Na opinião de Amorim, “terror é onde você vai mais fundo na psicologia dos personagens. Trabalhar o medo do espectador faz com que ele pense no por que está sentindo medo. Não é uma questão de dar susto. O medo é um mecanismo psicológico. Isso, semanas depois, vai apertando teclas no subconsciente do espectador e abrindo janelinhas”.
No caso de Motorrad, o terror brota quando um grupo de amigos faz uma trilha de moto numa paisagem quase desértica – a Serra da Canastra mineira – e se depara, em primeiro lugar, com uma motoqueira que os convida a visitar um lugar “muito mais legal” do que seu destino original. A partir do banho numa piscina natural, o grupo passa a ser perseguido por um sanguinário quarteto de motoqueiros inteiramente vestidos de negro.
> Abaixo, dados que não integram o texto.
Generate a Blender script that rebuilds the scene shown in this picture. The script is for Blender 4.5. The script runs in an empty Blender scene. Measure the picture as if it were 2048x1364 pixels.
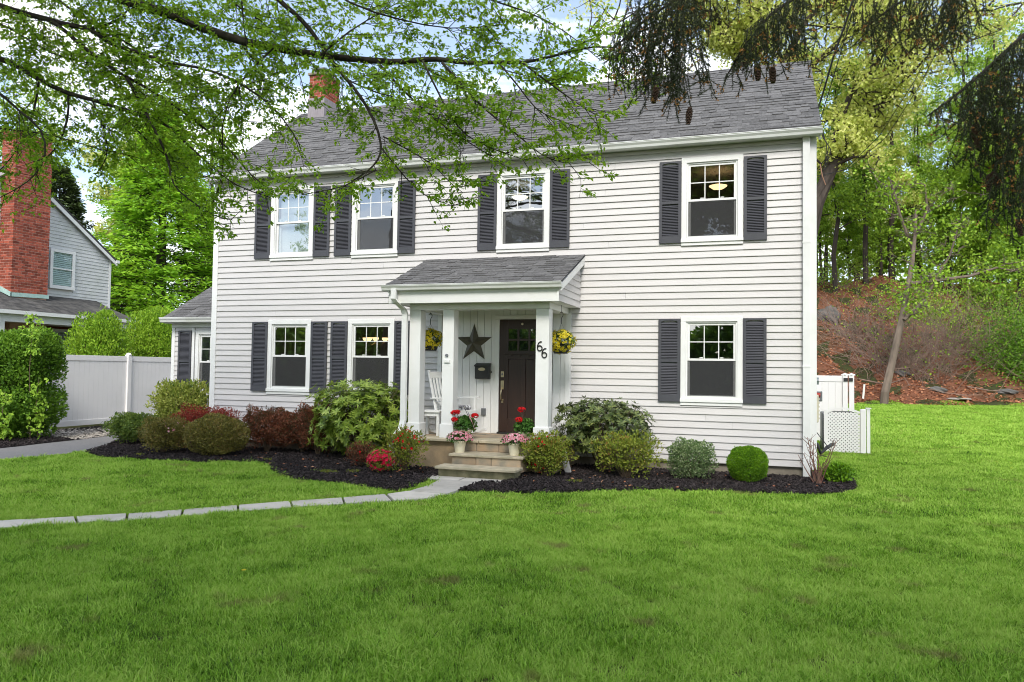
import bpy, math, random
import numpy as np
from mathutils import Vector, Matrix, Euler

random.seed(11)
rng = np.random.default_rng(7)
scene = bpy.context.scene
COL = scene.collection

# ------------------------------------------------------------------ camera
YAW, PITCH, ROLL, FPX = 0.3183, 0.037, 0.0137, 1533.78
CAM = Vector((10.9465, -13.2147, 1.5044))
cyw, syw, cpt, spt, crl, srl = math.cos(YAW), math.sin(YAW), math.cos(PITCH), math.sin(PITCH), math.cos(ROLL), math.sin(ROLL)
v_right = Vector((cyw, syw, 0)); v_fwd = Vector((-syw*cpt, cyw*cpt, spt)); v_up = v_right.cross(v_fwd)
r2 = v_right*crl + v_up*srl; u2 = v_up*crl - v_right*srl
cam_data = bpy.data.cameras.new("camera"); cam = bpy.data.objects.new("camera", cam_data); COL.objects.link(cam)
cam.matrix_world = Matrix(((r2.x, u2.x, -v_fwd.x, CAM.x), (r2.y, u2.y, -v_fwd.y, CAM.y), (r2.z, u2.z, -v_fwd.z, CAM.z), (0, 0, 0, 1)))
cam_data.sensor_width = 36.0; cam_data.lens = FPX/2048*36.0
cam_data.clip_start = 0.05; cam_data.clip_end = 1500
scene.camera = cam

# ------------------------------------------------------------------ world, sun, exposure
SUN_EL, SUN_AZ = math.radians(44), math.radians(166)      # azimuth clockwise from +Y: behind the camera, to its left
world = bpy.data.worlds.new("World"); scene.world = world; world.use_nodes = True
wt = world.node_tree; wt.nodes.clear()
def wn(t, **k):
    n = wt.nodes.new(t)
    for a, b in k.items(): setattr(n, a, b)
    return n
sky = wn("ShaderNodeTexSky", sky_type='NISHITA'); sky.sun_disc = False
sky.sun_elevation = SUN_EL; sky.sun_rotation = SUN_AZ; sky.air_density = 1.0; sky.dust_density = 1.2; sky.ozone_density = 1.6
tc = wn("ShaderNodeTexCoord"); mp = wn("ShaderNodeMapping"); mp.inputs['Scale'].default_value = (1, 1, 2.6)
wt.links.new(tc.outputs['Generated'], mp.inputs['Vector'])
nz = wn("ShaderNodeTexNoise"); nz.inputs['Scale'].default_value = 3.1; nz.inputs['Detail'].default_value = 8; nz.inputs['Roughness'].default_value = .58
wt.links.new(mp.outputs[0], nz.inputs['Vector'])
cr = wn("ShaderNodeValToRGB"); cr.color_ramp.elements[0].position = .47; cr.color_ramp.elements[1].position = .64
cr.color_ramp.elements[0].color = (.12, .12, .12, 1); cr.color_ramp.elements[1].color = (1, 1, 1, 1)
wt.links.new(nz.outputs['Fac'], cr.inputs['Fac'])
mx = wn("ShaderNodeMixRGB"); mx.inputs[2].default_value = (8.6, 8.6, 8.6, 1)
wt.links.new(cr.outputs[0], mx.inputs[0]); wt.links.new(sky.outputs[0], mx.inputs[1])
bg = wn("ShaderNodeBackground"); bg.inputs['Strength'].default_value = 0.142
wo = wn("ShaderNodeOutputWorld"); wt.links.new(mx.outputs[0], bg.inputs[0]); wt.links.new(bg.outputs[0], wo.inputs[0])
sun_d = bpy.data.lights.new("sun", 'SUN'); sun_d.energy = 1.9; sun_d.angle = math.radians(20); sun_d.color = (1, .965, .9)
sun = bpy.data.objects.new("sun", sun_d); COL.objects.link(sun)
sdir = Vector((math.sin(SUN_AZ)*math.cos(SUN_EL), math.cos(SUN_AZ)*math.cos(SUN_EL), math.sin(SUN_EL)))
sun.rotation_euler = sdir.to_track_quat('Z', 'Y').to_euler()
vs = scene.view_settings; scene.display_settings.display_device = 'sRGB'
vs.view_transform = 'Standard'; vs.look = 'None'; vs.gamma = 1; vs.use_curve_mapping = False; vs.exposure = 0.87
scene.cycles.filter_width = 1.0; scene.cycles.max_bounces = 6; scene.cycles.transparent_max_bounces = 12; scene.cycles.diffuse_bounces = 3; scene.cycles.glossy_bounces = 3
scene.cycles.transmission_bounces = 4; scene.cycles.use_denoising = True; scene.cycles.caustics_reflective = False; scene.cycles.caustics_refractive = False

# ------------------------------------------------------------------ materials
MATS = {}
def newmat(name):
    m = bpy.data.materials.new(name); m.use_nodes = True; nt = m.node_tree; nt.nodes.clear(); MATS[name] = m
    def N(t, **k):
        n = nt.nodes.new(t)
        for a, b in k.items(): setattr(n, a, b)
        return n
    return m, nt, N, nt.links.new
def c4(c): return (c[0], c[1], c[2], 1)
def surf(name, c1, c2=None, scale=3.0, rough=.6, bump=0.0, bscale=40, stretch=(1, 1, 1), dirt=None, dscale=.8, metal=0, rnd=0.0, spec=.5, detail=5):
    m, nt, N, L = newmat(name)
    out = N("ShaderNodeOutputMaterial"); p = N("ShaderNodeBsdfPrincipled"); L(p.outputs[0], out.inputs[0])
    p.inputs['Roughness'].default_value = rough; p.inputs['Metallic'].default_value = metal; p.inputs['Specular IOR Level'].default_value = spec
    g = N("ShaderNodeNewGeometry"); mp = N("ShaderNodeMapping"); mp.inputs['Scale'].default_value = stretch; L(g.outputs['Position'], mp.inputs['Vector'])
    c2 = c2 or tuple(x*.9 for x in c1)
    nz = N("ShaderNodeTexNoise"); nz.inputs['Scale'].default_value = scale; nz.inputs['Detail'].default_value = detail; L(mp.outputs[0], nz.inputs['Vector'])
    rp = N("ShaderNodeMapRange"); rp.inputs[1].default_value = .35; rp.inputs[2].default_value = .65; L(nz.outputs['Fac'], rp.inputs[0])
    mx = N("ShaderNodeMixRGB"); mx.inputs[1].default_value = c4(c1); mx.inputs[2].default_value = c4(c2); L(rp.outputs[0], mx.inputs[0])
    col = mx.outputs[0]
    if dirt:
        n2 = N("ShaderNodeTexNoise"); n2.inputs['Scale'].default_value = dscale; n2.inputs['Detail'].default_value = 9; n2.inputs['Roughness'].default_value = .65; L(g.outputs['Position'], n2.inputs['Vector'])
        r3 = N("ShaderNodeMapRange"); r3.inputs[1].default_value = .5; r3.inputs[2].default_value = .75; r3.inputs[4].default_value = dirt[3] if len(dirt) > 3 else .5; L(n2.outputs['Fac'], r3.inputs[0])
        m3 = N("ShaderNodeMixRGB"); m3.inputs[2].default_value = c4(dirt); L(r3.outputs[0], m3.inputs[0]); L(col, m3.inputs[1]); col = m3.outputs[0]
    if rnd:
        oi = N("ShaderNodeObjectInfo"); ad = N("ShaderNodeMath", operation='ADD'); L(oi.outputs['Random'], ad.inputs[0]); L(g.outputs['Random Per Island'], ad.inputs[1])
        fr = N("ShaderNodeMath", operation='FRACT'); L(ad.outputs[0], fr.inputs[0])
        r4 = N("ShaderNodeMapRange"); r4.inputs[3].default_value = 1-rnd; r4.inputs[4].default_value = 1+rnd; L(fr.outputs[0], r4.inputs[0])
        h = N("ShaderNodeHueSaturation"); L(r4.outputs[0], h.inputs['Value']); L(col, h.inputs['Color']); col = h.outputs[0]
    L(col, p.inputs['Base Color'])
    if bump:
        nb = N("ShaderNodeTexNoise"); nb.inputs['Scale'].default_value = bscale; nb.inputs['Detail'].default_value = 4; L(mp.outputs[0], nb.inputs['Vector'])
        b = N("ShaderNodeBump"); b.inputs['Strength'].default_value = bump; b.inputs['Distance'].default_value = .01; L(nb.outputs['Fac'], b.inputs['Height']); L(b.outputs[0], p.inputs['Normal'])
    return m
def leafmat(name, cols, trans=.35, rough=.5, gloss=.13, nscale=1.2, nmix=.35, dark=None):
    """leaf colours picked per leaf (island), with a slow drift of tone through the plant"""
    m, nt, N, L = newmat(name)
    out = N("ShaderNodeOutputMaterial"); g = N("ShaderNodeNewGeometry"); rp = N("ShaderNodeValToRGB"); rp.color_ramp.interpolation = 'LINEAR'
    els = rp.color_ramp.elements
    while len(els) < len(cols): els.new(.5)
    for i, c in enumerate(cols): els[i].position = i/(len(cols)-1); els[i].color = c4(c)
    nz = N("ShaderNodeTexNoise"); nz.inputs['Scale'].default_value = nscale; nz.inputs['Detail'].default_value = 3; L(g.outputs['Position'], nz.inputs['Vector'])
    r2_ = N("ShaderNodeMapRange"); r2_.inputs[1].default_value = .3; r2_.inputs[2].default_value = .7; L(nz.outputs['Fac'], r2_.inputs[0])
    mxv = N("ShaderNodeMath", operation='MULTIPLY_ADD'); mxv.inputs[1].default_value = nmix; L(r2_.outputs[0], mxv.inputs[0])
    sc = N("ShaderNodeMath", operation='MULTIPLY'); sc.inputs[1].default_value = 1-nmix; L(g.outputs['Random Per Island'], sc.inputs[0]); L(sc.outputs[0], mxv.inputs[2])
    L(mxv.outputs[0], rp.inputs[0])
    d = N("ShaderNodeBsdfDiffuse"); t = N("ShaderNodeBsdfTranslucent"); L(rp.outputs[0], d.inputs[0])
    hs = N("ShaderNodeHueSaturation"); hs.inputs['Hue'].default_value = .485; hs.inputs['Value'].default_value = 1.3; L(rp.outputs[0], hs.inputs['Color']); L(hs.outputs[0], t.inputs[0])
    mx = N("ShaderNodeMixShader"); mx.inputs[0].default_value = trans; L(d.outputs[0], mx.inputs[1]); L(t.outputs[0], mx.inputs[2])
    gl = N("ShaderNodeBsdfGlossy"); gl.inputs['Roughness'].default_value = rough; gl.inputs[0].default_value = (.9, .95, .9, 1)
    lw = N("ShaderNodeLayerWeight"); lw.inputs[0].default_value = .25
    ml = N("ShaderNodeMath", operation='MULTIPLY'); ml.inputs[1].default_value = gloss; L(lw.outputs['Facing'], ml.inputs[0])
    m2 = N("ShaderNodeMixShader"); L(ml.outputs[0], m2.inputs[0]); L(mx.outputs[0], m2.inputs[1]); L(gl.outputs[0], m2.inputs[2]); L(m2.outputs[0], out.inputs[0])
    return m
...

Além das cenas de velocidade e perseguição sobre duas rodas, o público verá assassinatos praticados com aquilo que a criminologia define como requintes de crueldade – decapitação, incineração, afogamento e tortura estão no manual daqueles “quatro motoqueiros espectrais que são um monstro só”, conforme define o diretor.
Amorim observa que Motorrad repete a estrutura de Amargo pesadelo, de John Boorman (1972), de O predador, de John McTiernan (1985), de Um barco e nove destinos, de Hitchcock (1944), assim como de títulos de John Carpenter, seu ídolo no terror: “Num ambiente isolado, um grupo se desintegra a partir do momento em que é confrontado com o medo”.
Porém, o longa brasileiro procura empregar essa estrutura “numa situação e num cenário muito originais, que são essas motos na Serra da Canastra”. A ideia era realizar um filme de terror brasileiro que tivesse “uma singularidade”, além de provar “que não precisa ser muito caro”, para se contrapor a “essa noção falsa de que cinema de gênero é muito esquisito, muito doido e muito caro. E não adianta tentar fazer isso no Brasil”, diz Amorim, citando as razões citadas nas negativas que ouviu às suas tentativas prévias de se aventurar nesse gênero.
ARIDEZ A opção pelo cenário da Serra da Canastra contribuiu com o objetivo de “emular a sensação de solidão, de aridez e da natureza hostil como parte do monstro”. A isso se juntou a fotografia de Gustavo Hadba, usando “alto contraste, cores saturadas puxando um pouco mais para o frio e uma forma de filmar com o obturador a 45 graus, o que, na prática, significa que cada fotograma tem uma definição maior, criando uma linguagem visual que se comunique de forma mais estreita com o universo das HQs”, aponta o diretor.
Motorrad tem roteiro de L. G. Bayão e personagens criados pelo quadrinista Danilo Beyruth. Amorim diz que seu longa “foi filmado logo depois do golpe – vamos chamar as coisas pelo nome que ela têm”. E conta: “A gente fez o filme tendo essa sensação de que estava entrando num território desconhecido e terrível, assim como o personagem do Hugo”. A coincidência do lançamento do longa com a recém-decretada intervenção federal no Rio de Janeiro apenas acentua a ideia do diretor de que “não há momento mais propício para falar sobre o medo do que este da política brasileira”.
Amorim afirma ainda que “fazer esse tipo de filme é uma espécie de resposta catártica ao que está acontecendo. Às vezes você começa esse voo sem saber onde vai aterrissar, mas não por acaso você aterrissa no lugar em que aterrissa. Há uma sincronicidade entre o veio autoral e a história”. Na maneira como ele enxerga a história brasileira, “a gente está vivendo um momento muito perigoso de retrocesso e quebra de garantias democráticas, como não acontecia desde Geisel (1974-1979)”. Sua perspectiva para o futuro? “Torço, não com muita expectativa de estar certo, para que haja uma reversão ao menos parcial disso em outubro”.